What is a saint? Why celebrate saints? Who is a saint? These are the kinds of questions our class of Sunday School scholars pondered in preparation for the Feast of All Saints 2013. We began considering these questions a couple weeks in advance of the celebration so that we could participate fully in its festivities.
Our class took a field trip from our Sunday School room to the church proper. We gathered just immediately west of the rood screen, in front of the magnificently carved crucifix.
As leader of the class, I asked, “Do you know what a saint is?” If these young scholars could answer affirmatively and give a reasonable definition, my job would be much easier, I thought.
But they couldn’t.
So how could I explain what a saint is in terms they would understand? How could I engage them? This is important stuff! How could I connect with them?
“Do you know what a hero is?” I gently inquired.

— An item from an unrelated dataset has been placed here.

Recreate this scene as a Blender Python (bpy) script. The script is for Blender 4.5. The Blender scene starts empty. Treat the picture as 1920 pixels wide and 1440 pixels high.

Both Maria and Julia (aged five and seven respectively) answered: “Yes! That’s a person who does something good for someone else – like a firefighter rescuing a cat from a tree or a police officer catching bad guys who stole from an old lady.” Ah, now we had a connection!
Then I said that saints are “God heroes,” i.e., people who follow Jesus and do what is right.
Our class began walking through the church, looking at the statues and windows depicting “God heroes”: Mary and Joseph, Simeon, the Three Kings, Elijah, Moses, Luke, David, Matthew, and others. These people were God heroes because they did what God wanted them to do.
After we looked at the statues and windows, I directed the kids each to take a pew on the south side of the aisle (there is only one aisle in our church); I took a pew on the north side. We each leaned way back in our own pew to look at the ceiling. We agreed that it looked a lot like the inside of an upside-down pirate ship. We’d seen those on TV and in the movies.
To wrap up our field trip, I said that all the folks depicted in the windows and statutes in the church were saints because they did what God wanted them to do: They served aboard God’s ship! They listened to its Captain, told the truth, performed deeds of kindness, and reached out to those outside the ship’s safety. In the ship, they were safe from drowning in the stormy waters or from getting eaten by sharks.
I told them, “When we serve aboard God’s ship, we are saints too. We are God heroes just like the folks in the windows.”
So today, what’s our ship like—yours and mine? Is it a place to ride out life’s storms in safety, away from the sharks? Does its crew actively keep on the lookout for persons perishing in the turbulent waters around it? Does it provide a place of refuge for those in distress? Are we staying onboard the ship? Are we serving its Captain? Or are we busy doing something else?
“I sing a song of the saints of God.” On All Saints 2013, I rejoice in those who serve aboard the ship – for on more than one occasion, they have reached out to me and saved me from the deep waters that would swallow me up. TB2G!